* **WHAT YOU WILL DO**
Will you write out the data exactly, excluding every picture?
....
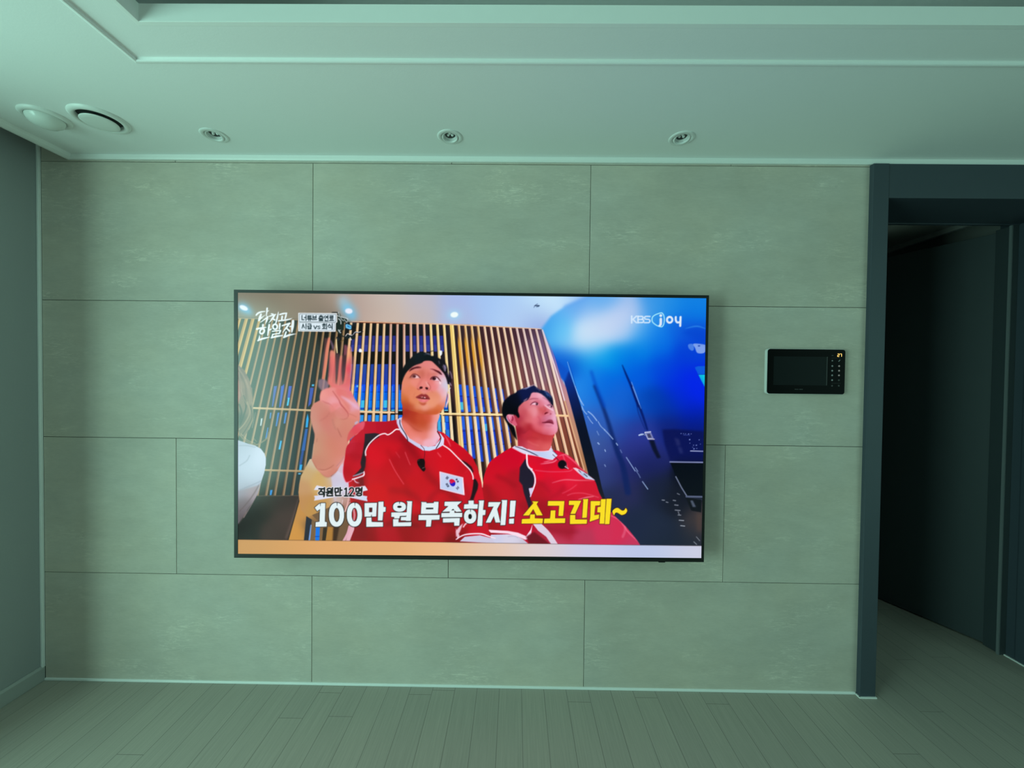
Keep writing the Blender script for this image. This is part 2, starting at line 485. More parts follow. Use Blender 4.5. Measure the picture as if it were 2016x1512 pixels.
def mask_of(pts, smooth=True, blur=0):
    M = np.zeros((CH, CW), np.float32)
    m, x0, y0 = poly_mask([smooth_pts(pts) if smooth else pts])
    M[y0:y0 + m.shape[0], x0:x0 + m.shape[1]] = m
    return gblur(M, blur * SS) if blur else M


def line(pts, w, col, smooth=True, alpha=1, blur=0, closed=False):
    """stroke; w is one width or one per point, photo pixels"""
    p = np.array(pts, float)
    ws = np.full(len(p), w, float) if np.isscalar(w) else np.array(w, float)
    if smooth and len(p) > 2:
        q = smooth_pts(np.column_stack([p, ws]), closed)
        p, ws = q[:, :2], np.maximum(q[:, 2], .2)
    if closed:
        p = np.vstack([p, p[:1]]); ws = np.append(ws, ws[0])
    P = (p - (PX0, PY0)) * SS
    R = ws * SS / 2
    pad = R.max() + 2 + blur * SS * 3
    x0 = int(max(0, P[:, 0].min() - pad)); x1 = int(min(CW, P[:, 0].max() + pad))
    y0 = int(max(0, P[:, 1].min() - pad)); y1 = int(min(CH, P[:, 1].max() + pad))
    if x1 <= x0 or y1 <= y0:
        return
    m = np.zeros((y1 - y0, x1 - x0), np.float32)
    for i in range(len(P) - 1):
        a, b = P[i], P[i + 1]
        pd = max(R[i], R[i + 1]) + 2
        u0 = int(max(x0, min(a[0], b[0]) - pd)); u1 = int(min(x1, max(a[0], b[0]) + pd + 1))
        v0 = int(max(y0, min(a[1], b[1]) - pd)); v1 = int(min(y1, max(a[1], b[1]) + pd + 1))
        if u1 <= u0 or v1 <= v0:
            continue
        X, Y = np.meshgrid(np.arange(u0, u1) + .5, np.arange(v0, v1) + .5)
        d = b - a
        L = d @ d
        t = np.clip(((X - a[0]) * d[0] + (Y - a[1]) * d[1]) / L, 0, 1) if L > 0 else np.zeros(X.shape)
        dist = np.hypot(X - a[0] - t * d[0], Y - a[1] - t * d[1])
        mm = np.clip(R[i] + t * (R[i + 1] - R[i]) - dist + .5, 0, 1)
        s = m[v0 - y0:v1 - y0, u0 - x0:u1 - x0]
        np.maximum(s, mm, out=s)
    if blur:
        m = gblur(m, blur * SS)
    comp(m, x0, y0, col, alpha)


def ell(cx, cy, rx, ry, col, rot=0, alpha=1, blur=0):
    t = np.linspace(0, 2 * np.pi, 28, endpoint=False)
    c, s = math.cos(math.radians(rot)), math.sin(math.radians(rot))
    fill([(cx + rx * math.cos(a) * c - ry * math.sin(a) * s, cy + rx * math.cos(a) * s + ry * math.sin(a) * c) for a in t], col, alpha=alpha, blur=blur)


def glow(cx, cy, rx, ry, col, alpha=1, rot=0):
    """soft gaussian spot"""
    R = 2.6 * max(rx, ry) * SS
    X0, Y0 = (cx - PX0) * SS, (cy - PY0) * SS
    x0, x1 = int(max(0, X0 - R)), int(min(CW, X0 + R)); y0, y1 = int(max(0, Y0 - R)), int(min(CH, Y0 + R))
    if x1 <= x0 or y1 <= y0:
        return
    X, Y = np.meshgrid(np.arange(x0, x1) + .5 - X0, np.arange(y0, y1) + .5 - Y0)
    c, s = math.cos(math.radians(rot)), math.sin(math.radians(rot))
    m = np.exp(-.5 * (((X * c + Y * s) / (rx * SS)) ** 2 + ((-X * s + Y * c) / (ry * SS)) ** 2)).astype(np.float32)
    comp(m, x0, y0, col, alpha)
zA = tf(450, 560, 6.3); zB = tf(760, 560, 6.3); zC = tf(1080, 560, 6.3)
zD = tf(450, 760, 6.3); zE = tf(760, 760, 6.3); zF = tf(1080, 760, 6.3)
zG = tf(450, 920, 5.04); zH = tf(1000, 920, 5.04)
h1 = tf(770, 670, 14.4); h2 = tf(770, 750, 14.4); h3 = tf(970, 750, 14.4); h4 = tf(970, 820, 14.4)
t1 = tf(600, 950, 10.08); t2 = tf(760, 970, 12.6); t3 = tf(900, 970, 12.6); t4 = tf(1010, 970, 8.4)
l1 = tf(490, 595, 16.8); l2 = tf(580, 605, 14.4); l3 = tf(1230, 605, 16.8)
k1 = tf(600, 650, 12.6); k2 = tf(580, 770, 12.6); k3 = tf(580, 870, 12.6); fl = tf(860, 920, 20.16)
rs = random.Random(7)


def cp(z, *items):
    """colour control points given in a zoom's own pixels"""
    return [z((i[0], i[1]))[0] + tuple(i[2:5]) for i in items]


def full(x0, y0, x1, y1):
    return [(x0, y0), (x1, y0), (x1, y1), (x0, y1)]


# --- slatted wall ---------------------------------------------------
fill(full(455, 565, 1401, 1111), (20, 20, 22))
fill(full(455, 615, 1180, 1080), [(470, 700, 44, 44, 36), (560, 700, 44, 50, 44), (620, 760, 42, 52, 52), (500, 900, 42, 42, 34), (600, 900, 40, 52, 54), (700, 660, 18, 14, 14), (760, 660, 16, 14, 16), (860, 660, 26, 22, 34),
                                  (920, 660, 50, 34, 40), (960, 680, 62, 30, 34), (1000, 700, 92, 50, 50), (1030, 720, 120, 68, 66), (1060, 690, 112, 88, 130), (1075, 720, 130, 96, 118), (1000, 660, 56, 28, 36), (1030, 660, 70, 44, 62),
                                  (1020, 800, 120, 64, 58), (960, 780, 66, 38, 46), (940, 900, 40, 24, 26), (990, 900, 70, 36, 32), (1100, 780, 150, 92, 90), (1100, 850, 130, 66, 54), (1130, 900, 120, 62, 42), (860, 850, 24, 18, 20)], sig=22)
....
* **RESULT FOR THIS TASK**
Keep writing the Blender script for this image. This is part 2, starting at line 485. More parts follow. Use Blender 4.5. Measure the picture as if it were 2016x1512 pixels.
def mask_of(pts, smooth=True, blur=0):
    M = np.zeros((CH, CW), np.float32)
    m, x0, y0 = poly_mask([smooth_pts(pts) if smooth else pts])
    M[y0:y0 + m.shape[0], x0:x0 + m.shape[1]] = m
    return gblur(M, blur * SS) if blur else M


def line(pts, w, col, smooth=True, alpha=1, blur=0, closed=False):
    """stroke; w is one width or one per point, photo pixels"""
    p = np.array(pts, float)
    ws = np.full(len(p), w, float) if np.isscalar(w) else np.array(w, float)
    if smooth and len(p) > 2:
        q = smooth_pts(np.column_stack([p, ws]), closed)
        p, ws = q[:, :2], np.maximum(q[:, 2], .2)
    if closed:
        p = np.vstack([p, p[:1]]); ws = np.append(ws, ws[0])
    P = (p - (PX0, PY0)) * SS
    R = ws * SS / 2
    pad = R.max() + 2 + blur * SS * 3
    x0 = int(max(0, P[:, 0].min() - pad)); x1 = int(min(CW, P[:, 0].max() + pad))
    y0 = int(max(0, P[:, 1].min() - pad)); y1 = int(min(CH, P[:, 1].max() + pad))
    if x1 <= x0 or y1 <= y0:
        return
    m = np.zeros((y1 - y0, x1 - x0), np.float32)
    for i in range(len(P) - 1):
        a, b = P[i], P[i + 1]
        pd = max(R[i], R[i + 1]) + 2
        u0 = int(max(x0, min(a[0], b[0]) - pd)); u1 = int(min(x1, max(a[0], b[0]) + pd + 1))
        v0 = int(max(y0, min(a[1], b[1]) - pd)); v1 = int(min(y1, max(a[1], b[1]) + pd + 1))
        if u1 <= u0 or v1 <= v0:
            continue
        X, Y = np.meshgrid(np.arange(u0, u1) + .5, np.arange(v0, v1) + .5)
        d = b - a
        L = d @ d
        t = np.clip(((X - a[0]) * d[0] + (Y - a[1]) * d[1]) / L, 0, 1) if L > 0 else np.zeros(X.shape)
        dist = np.hypot(X - a[0] - t * d[0], Y - a[1] - t * d[1])
        mm = np.clip(R[i] + t * (R[i + 1] - R[i]) - dist + .5, 0, 1)
        s = m[v0 - y0:v1 - y0, u0 - x0:u1 - x0]
        np.maximum(s, mm, out=s)
    if blur:
        m = gblur(m, blur * SS)
    comp(m, x0, y0, col, alpha)


def ell(cx, cy, rx, ry, col, rot=0, alpha=1, blur=0):
    t = np.linspace(0, 2 * np.pi, 28, endpoint=False)
    c, s = math.cos(math.radians(rot)), math.sin(math.radians(rot))
    fill([(cx + rx * math.cos(a) * c - ry * math.sin(a) * s, cy + rx * math.cos(a) * s + ry * math.sin(a) * c) for a in t], col, alpha=alpha, blur=blur)


def glow(cx, cy, rx, ry, col, alpha=1, rot=0):
    """soft gaussian spot"""
    R = 2.6 * max(rx, ry) * SS
    X0, Y0 = (cx - PX0) * SS, (cy - PY0) * SS
    x0, x1 = int(max(0, X0 - R)), int(min(CW, X0 + R)); y0, y1 = int(max(0, Y0 - R)), int(min(CH, Y0 + R))
    if x1 <= x0 or y1 <= y0:
        return
    X, Y = np.meshgrid(np.arange(x0, x1) + .5 - X0, np.arange(y0, y1) + .5 - Y0)
    c, s = math.cos(math.radians(rot)), math.sin(math.radians(rot))
    m = np.exp(-.5 * (((X * c + Y * s) / (rx * SS)) ** 2 + ((-X * s + Y * c) / (ry * SS)) ** 2)).astype(np.float32)
    comp(m, x0, y0, col, alpha)
zA = tf(450, 560, 6.3); zB = tf(760, 560, 6.3); zC = tf(1080, 560, 6.3)
zD = tf(450, 760, 6.3); zE = tf(760, 760, 6.3); zF = tf(1080, 760, 6.3)
zG = tf(450, 920, 5.04); zH = tf(1000, 920, 5.04)
h1 = tf(770, 670, 14.4); h2 = tf(770, 750, 14.4); h3 = tf(970, 750, 14.4); h4 = tf(970, 820, 14.4)
t1 = tf(600, 950, 10.08); t2 = tf(760, 970, 12.6); t3 = tf(900, 970, 12.6); t4 = tf(1010, 970, 8.4)
l1 = tf(490, 595, 16.8); l2 = tf(580, 605, 14.4); l3 = tf(1230, 605, 16.8)
k1 = tf(600, 650, 12.6); k2 = tf(580, 770, 12.6); k3 = tf(580, 870, 12.6); fl = tf(860, 920, 20.16)
rs = random.Random(7)


def cp(z, *items):
    """colour control points given in a zoom's own pixels"""
    return [z((i[0], i[1]))[0] + tuple(i[2:5]) for i in items]


def full(x0, y0, x1, y1):
    return [(x0, y0), (x1, y0), (x1, y1), (x0, y1)]


# --- slatted wall ---------------------------------------------------
fill(full(455, 565, 1401, 1111), (20, 20, 22))
fill(full(455, 615, 1180, 1080), [(470, 700, 44, 44, 36), (560, 700, 44, 50, 44), (620, 760, 42, 52, 52), (500, 900, 42, 42, 34), (600, 900, 40, 52, 54), (700, 660, 18, 14, 14), (760, 660, 16, 14, 16), (860, 660, 26, 22, 34),
                                  (920, 660, 50, 34, 40), (960, 680, 62, 30, 34), (1000, 700, 92, 50, 50), (1030, 720, 120, 68, 66), (1060, 690, 112, 88, 130), (1075, 720, 130, 96, 118), (1000, 660, 56, 28, 36), (1030, 660, 70, 44, 62),
                                  (1020, 800, 120, 64, 58), (960, 780, 66, 38, 46), (940, 900, 40, 24, 26), (990, 900, 70, 36, 32), (1100, 780, 150, 92, 90), (1100, 850, 130, 66, 54), (1130, 900, 120, 62, 42), (860, 850, 24, 18, 20)], sig=22)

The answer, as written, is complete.